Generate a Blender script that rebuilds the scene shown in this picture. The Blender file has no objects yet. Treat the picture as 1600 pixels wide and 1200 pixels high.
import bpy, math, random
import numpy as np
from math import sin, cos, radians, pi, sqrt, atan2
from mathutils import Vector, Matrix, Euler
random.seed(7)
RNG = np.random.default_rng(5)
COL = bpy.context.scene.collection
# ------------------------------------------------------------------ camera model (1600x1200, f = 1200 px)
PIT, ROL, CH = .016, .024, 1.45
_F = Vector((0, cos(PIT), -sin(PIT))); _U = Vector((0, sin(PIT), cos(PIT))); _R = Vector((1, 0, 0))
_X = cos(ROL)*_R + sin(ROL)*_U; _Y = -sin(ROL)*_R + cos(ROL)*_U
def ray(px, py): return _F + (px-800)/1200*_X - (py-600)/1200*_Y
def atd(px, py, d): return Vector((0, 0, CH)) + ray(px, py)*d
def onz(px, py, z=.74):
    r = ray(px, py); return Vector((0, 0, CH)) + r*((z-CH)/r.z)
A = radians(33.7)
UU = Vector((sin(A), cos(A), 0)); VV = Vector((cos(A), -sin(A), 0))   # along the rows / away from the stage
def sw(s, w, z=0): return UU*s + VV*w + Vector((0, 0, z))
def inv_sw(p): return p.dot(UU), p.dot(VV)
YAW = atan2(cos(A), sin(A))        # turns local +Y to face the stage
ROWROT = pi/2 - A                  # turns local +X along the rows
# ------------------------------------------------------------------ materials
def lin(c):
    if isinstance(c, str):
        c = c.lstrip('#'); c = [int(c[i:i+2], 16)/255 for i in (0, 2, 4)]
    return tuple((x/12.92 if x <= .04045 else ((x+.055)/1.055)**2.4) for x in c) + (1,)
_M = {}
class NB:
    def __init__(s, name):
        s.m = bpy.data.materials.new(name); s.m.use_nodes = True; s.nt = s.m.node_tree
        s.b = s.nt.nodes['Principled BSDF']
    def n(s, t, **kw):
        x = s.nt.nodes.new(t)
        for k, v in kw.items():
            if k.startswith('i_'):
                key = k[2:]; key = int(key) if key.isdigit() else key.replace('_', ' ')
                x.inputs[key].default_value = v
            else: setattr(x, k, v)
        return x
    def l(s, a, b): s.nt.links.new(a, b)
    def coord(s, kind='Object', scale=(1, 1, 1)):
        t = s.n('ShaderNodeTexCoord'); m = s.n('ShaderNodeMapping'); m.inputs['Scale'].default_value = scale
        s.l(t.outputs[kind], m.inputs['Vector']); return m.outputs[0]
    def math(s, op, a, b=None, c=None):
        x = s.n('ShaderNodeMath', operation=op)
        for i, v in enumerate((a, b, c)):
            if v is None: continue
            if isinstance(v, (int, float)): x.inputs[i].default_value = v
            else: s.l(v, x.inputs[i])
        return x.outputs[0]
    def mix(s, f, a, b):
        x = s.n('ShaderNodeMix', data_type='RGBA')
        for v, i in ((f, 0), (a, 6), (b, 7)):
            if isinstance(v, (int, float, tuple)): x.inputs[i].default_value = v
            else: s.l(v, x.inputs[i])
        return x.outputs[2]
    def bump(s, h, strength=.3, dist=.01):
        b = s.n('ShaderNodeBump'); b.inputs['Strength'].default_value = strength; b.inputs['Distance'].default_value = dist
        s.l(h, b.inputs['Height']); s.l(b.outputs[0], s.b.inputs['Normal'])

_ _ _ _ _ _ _

→ Exercise prompt
Write out all the lines again, exactly as they are.

→ Task response
Generate a Blender script that rebuilds the scene shown in this picture. The Blender file has no objects yet. Treat the picture as 1600 pixels wide and 1200 pixels high.
import bpy, math, random
import numpy as np
from math import sin, cos, radians, pi, sqrt, atan2
from mathutils import Vector, Matrix, Euler
random.seed(7)
RNG = np.random.default_rng(5)
COL = bpy.context.scene.collection
# ------------------------------------------------------------------ camera model (1600x1200, f = 1200 px)
PIT, ROL, CH = .016, .024, 1.45
_F = Vector((0, cos(PIT), -sin(PIT))); _U = Vector((0, sin(PIT), cos(PIT))); _R = Vector((1, 0, 0))
_X = cos(ROL)*_R + sin(ROL)*_U; _Y = -sin(ROL)*_R + cos(ROL)*_U
def ray(px, py): return _F + (px-800)/1200*_X - (py-600)/1200*_Y
def atd(px, py, d): return Vector((0, 0, CH)) + ray(px, py)*d
def onz(px, py, z=.74):
    r = ray(px, py); return Vector((0, 0, CH)) + r*((z-CH)/r.z)
A = radians(33.7)
UU = Vector((sin(A), cos(A), 0)); VV = Vector((cos(A), -sin(A), 0))   # along the rows / away from the stage
def sw(s, w, z=0): return UU*s + VV*w + Vector((0, 0, z))
def inv_sw(p): return p.dot(UU), p.dot(VV)
YAW = atan2(cos(A), sin(A))        # turns local +Y to face the stage
ROWROT = pi/2 - A                  # turns local +X along the rows
# ------------------------------------------------------------------ materials
def lin(c):
    if isinstance(c, str):
        c = c.lstrip('#'); c = [int(c[i:i+2], 16)/255 for i in (0, 2, 4)]
    return tuple((x/12.92 if x <= .04045 else ((x+.055)/1.055)**2.4) for x in c) + (1,)
_M = {}
class NB:
    def __init__(s, name):
        s.m = bpy.data.materials.new(name); s.m.use_nodes = True; s.nt = s.m.node_tree
        s.b = s.nt.nodes['Principled BSDF']
    def n(s, t, **kw):
        x = s.nt.nodes.new(t)
        for k, v in kw.items():
            if k.startswith('i_'):
                key = k[2:]; key = int(key) if key.isdigit() else key.replace('_', ' ')
                x.inputs[key].default_value = v
            else: setattr(x, k, v)
        return x
    def l(s, a, b): s.nt.links.new(a, b)
    def coord(s, kind='Object', scale=(1, 1, 1)):
        t = s.n('ShaderNodeTexCoord'); m = s.n('ShaderNodeMapping'); m.inputs['Scale'].default_value = scale
        s.l(t.outputs[kind], m.inputs['Vector']); return m.outputs[0]
    def math(s, op, a, b=None, c=None):
        x = s.n('ShaderNodeMath', operation=op)
        for i, v in enumerate((a, b, c)):
            if v is None: continue
            if isinstance(v, (int, float)): x.inputs[i].default_value = v
            else: s.l(v, x.inputs[i])
        return x.outputs[0]
    def mix(s, f, a, b):
        x = s.n('ShaderNodeMix', data_type='RGBA')
        for v, i in ((f, 0), (a, 6), (b, 7)):
            if isinstance(v, (int, float, tuple)): x.inputs[i].default_value = v
            else: s.l(v, x.inputs[i])
        return x.outputs[2]
    def bump(s, h, strength=.3, dist=.01):
        b = s.n('ShaderNodeBump'); b.inputs['Strength'].default_value = strength; b.inputs['Distance'].default_value = dist
        s.l(h, b.inputs['Height']); s.l(b.outputs[0], s.b.inputs['Normal'])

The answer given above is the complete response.